January 23, 2009 / 1:45 AM / 11 years ago

Dudamel brings fresh approach to L.A. Philharmonic

LOS ANGELES (Reuters) - Days before his 28th birthday, Venezuelan conductor and new music director of the Los Angeles Philharmonic Gustavo Dudamel unveiled his musical program on Thursday, determined to bring a new audience into the rarefied world of classical music.

Los Angeles Philharmonic Music Director Designate Gustavo Dudamel is interviewed at a news conference to announce programming for the 2009/10 season in Los Angeles January 22, 2009. REUTERS/Phil McCarten

The most famous product of Venezuela’s much-lauded network of music schools, El Sistema, Dudamel will open the orchestra’s 2009-2010 season in October with a free concert for 18,000 people at the Hollywood Bowl, playing a familiar and accessible piece — Beethoven’s Symphony No. 9.

“Access to classical music, until now in the 21st century, is so limited,” Dudamel said. “For us, it is very important to have a new audience coming together with our regular audience and to have young kids.”

The charismatic Dudamel has taken the classical music world by storm, drawing comparisons to legendary conductors like Leonard Bernstein. Spanish newspaper El Pais said “the young Venezuelan conductor represents like no one else the future of (classical) music.”

Despite his youth, Dudamel will wield enormous influence over his orchestra, the eighth-best in the world according to a recent ranking by the prestigious music magazine Gramophone.

The L.A. Philharmonic set up an orchestra program for the city’s disadvantaged youth, along the lines of El Sistema, which provides free instruments and lessons to students.

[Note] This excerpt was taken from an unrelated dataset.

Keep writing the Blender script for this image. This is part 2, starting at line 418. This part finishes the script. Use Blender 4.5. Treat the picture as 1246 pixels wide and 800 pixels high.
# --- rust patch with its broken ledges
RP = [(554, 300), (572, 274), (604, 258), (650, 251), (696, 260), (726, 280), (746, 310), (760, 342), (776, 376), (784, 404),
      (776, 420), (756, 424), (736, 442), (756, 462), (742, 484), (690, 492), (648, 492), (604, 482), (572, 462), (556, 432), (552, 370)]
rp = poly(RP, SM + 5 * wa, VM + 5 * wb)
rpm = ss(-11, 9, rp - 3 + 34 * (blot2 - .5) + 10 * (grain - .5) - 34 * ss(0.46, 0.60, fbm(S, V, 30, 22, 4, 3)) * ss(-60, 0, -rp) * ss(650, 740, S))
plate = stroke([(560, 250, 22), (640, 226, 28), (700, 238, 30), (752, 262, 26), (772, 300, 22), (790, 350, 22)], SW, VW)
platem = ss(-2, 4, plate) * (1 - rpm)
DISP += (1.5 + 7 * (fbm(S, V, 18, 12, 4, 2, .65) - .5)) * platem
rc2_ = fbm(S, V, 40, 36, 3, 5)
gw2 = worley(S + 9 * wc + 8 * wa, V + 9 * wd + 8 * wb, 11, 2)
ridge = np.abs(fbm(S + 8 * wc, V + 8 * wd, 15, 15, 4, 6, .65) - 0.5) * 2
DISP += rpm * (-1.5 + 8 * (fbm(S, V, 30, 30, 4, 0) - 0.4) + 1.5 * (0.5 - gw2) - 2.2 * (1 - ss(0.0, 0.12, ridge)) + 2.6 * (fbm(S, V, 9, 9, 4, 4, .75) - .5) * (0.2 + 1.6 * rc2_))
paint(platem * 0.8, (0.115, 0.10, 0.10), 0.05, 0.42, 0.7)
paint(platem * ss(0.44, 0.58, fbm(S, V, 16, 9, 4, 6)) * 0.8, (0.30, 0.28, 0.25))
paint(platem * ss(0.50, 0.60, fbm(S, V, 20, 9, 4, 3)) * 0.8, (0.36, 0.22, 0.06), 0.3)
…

Dudamel also will bring a Latin touch to the orchestra of a city where about half of the population is Hispanic. He will direct the “Americas and Americans” festival to celebrate musical traditions of the Western Hemisphere and play several Latin American compositions with the L.A. Philharmonic.

Under his direction, the orchestra will perform new compositions by lesser-known artists. At his inaugural gala at the Walt Disney Concert Hall in October, Dudamel plans to lead the L.A. Philharmonic in the world premiere of “City Noir,” a piece composed by John Adams and inspired by the mood of Los Angeles “noir” films.

“L.A. has a tradition of doing new things,” Dudamel said, highlighting the legacy of his predecessor, Finnish conductor Esa-Pekka Salonen, who took over the philharmonic at the age of 34 and was known for taking risks with avant-garde pieces.

Opening night, which also includes one of Dudamel’s favorites, Mahler’s Symphony No. 1, will be broadcast in Europe, South America, Asia and the United States.

Philharmonic President Deborah Borda said the ensemble will tour exclusively in the United States in Dudamel’s first year, visiting eight cities.

“We decided that the best thing would be to show our great orchestra and our great Gustavo here at home in the United States,” Borda said.